Furthermore, NCUA continues to strongly encourage credit unions to work with delinquent residential mortgage borrowers by modifying the terms of their loans if modification is determined to be less costly than foreclosure.2  Therefore, for each foreclosure action, there should be a documented evaluation of the feasibility of a loan modification prior to proceeding with foreclosure.
 
Credit unions should also suspend foreclosure actions during modification negotiations and during the temporary modification period whenever legally possible. This process known as “dual tracking” causes unnecessary confusion and anxiety for distressed borrowers and can result in unnecessary and costly errors.
 
NCUA Actions
 
NCUA is expanding examination procedures in 2011 to include an in-depth review of foreclosure practices in credit unions involved in residential mortgage lending.
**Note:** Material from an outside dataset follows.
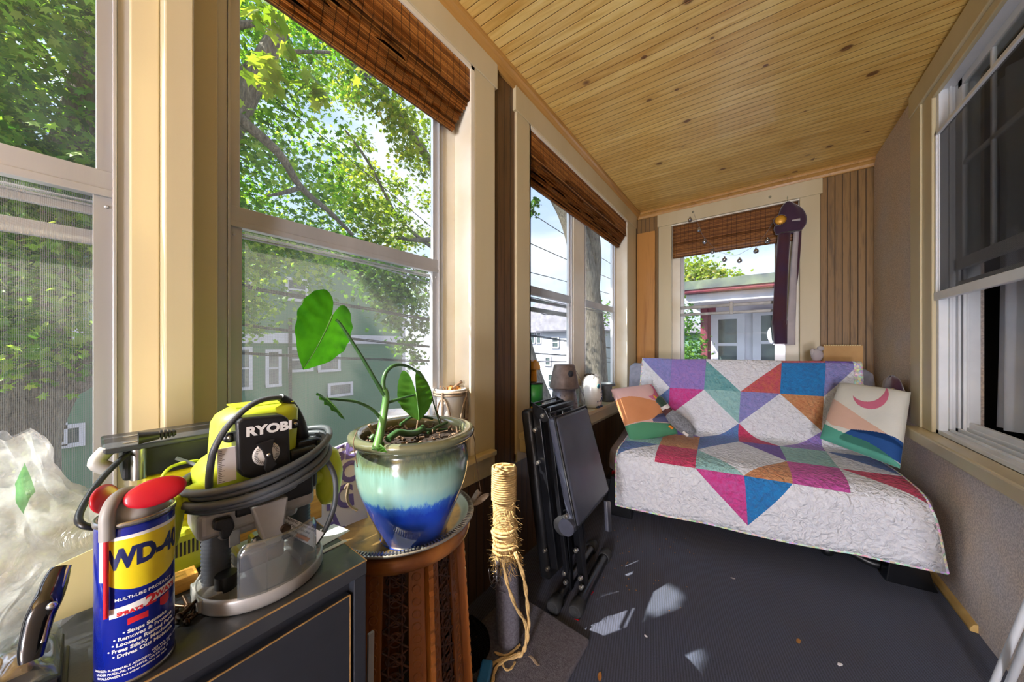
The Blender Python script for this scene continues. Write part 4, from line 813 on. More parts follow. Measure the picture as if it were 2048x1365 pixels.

In addition to assessing the safety and soundness of the credit union’s foreclosure processes and the level of risk associated with those processes, examiners will evaluate the extent to which credit union management has sought alternatives to foreclosure.
 
Examination procedures for foreclosures will be standardized through the use of a questionnaire scheduled for release in March. Future examination procedures for foreclosures will specifically emphasize appropriate due diligence on vendors, quality control reviews on foreclosure processes, and stress event analysis and reporting.
 
If you have any questions related to this letter, please contact your NCUA regional office, district examiner, or state supervisory authority. 

​Sincerely,

/s/

Debbie Matz
Chairman

 

1 Letter to Credit Unions 07-CU-13, Evaluating Third Party Relationships, provides credit unions guidance on a comprehensive, effective, and ongoing vendor due diligence program.
2 Letter to Credit Unions 09-CU-19 (September 2009), Evaluating Residential Real Estate Mortgage Loan Modification Programs.